The Sant Cugat Museum (Catalan; Valencian: Museu de Sant Cugat, Spanish; Castilian: Museo de Sant Cugat) was opened on 23 April 2003;[1] its mission was to oversee the conservation and dissemination of the historic, artistic and cultural heritage of Sant Cugat del Vallès in Catalonia. It is part of the Barcelona Provincial Council Local Museum Network and has two centres: the Sant Cugat Monastery and Casa Aymat plus two other buildings, the Celler Modernista and the Chapel of Sant Domenec. In both areas there are spaces reserved for temporary exhibitions related to art, history and local and universal heritage. In addition, the Museum works to recover the heritage and memory of the town, periodically organising walks that help people discover local history and heritage.[2]
The Monastery of Sant Cugat was built between the 9th and 14th centuries and is the Museum’s headquarters. In addition to the visit to the cloister and church, there are also rooms located around the cloister that have been museumized into an interpretation centre for medieval monasteries. The permanent exhibition explains monastery architecture, how the Romanesque capitals were cut, what the monastic code of The Rule of Saint Benedict stated, and how the Sant Cugat Monastery evolved from its founding in the 9th century to secularisation in 1835 under the Ecclesiastical Confiscations of Mendizábal.[3]

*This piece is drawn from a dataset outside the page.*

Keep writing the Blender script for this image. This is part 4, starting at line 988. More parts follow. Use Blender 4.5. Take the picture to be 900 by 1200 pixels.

A sub-office of the Museum, Casa Aymat was built in 1926 as Tomàs Aymat’s rug and tapestry factory, later on becoming the head office of the Catalan Tapestry School. It currently houses the Contemporary Tapestry Museum and displays the traditional beginnings and Noucentista tendencies of Tomàs Aymat through to the era of the Catalan Tapestry School, with Josep Grau-Garriga as the most noteworthy alumnus. The exhibition includes boards and tapestries by Subirachs, Ràfols-Casamada, Guinovart and Hernàndez Pijuan, among others.
This is all that remains of the cooperative wine press, begun in 1921 to the design of Cesar Martinell, an architect who specialised in agricultural building at that time, inspired both by Gaudi's art nouveau design and the rationalism of the beginning of the 20th century. The wine industry declined after the 1950s and the last pressing was completed in 1988. The surrounding buildings were demolished, including, in 1994, the hall for vats, to allow for the expansion of urban building. In the remaining hall, exhibitions are shown and can be visited on certain days, particularly weekends. [4]
A small chapel on the road linking the Benedictine monasteries of Sant Cugat and Sant Llorenç del Munt via the towns of Sant Cugat, Sant Quirze, Terrassa and Matadepera. There are exhibitions about the Monks' Path and the Battle of Sant Cugat during the Peninsular War but the chapel is rarely open.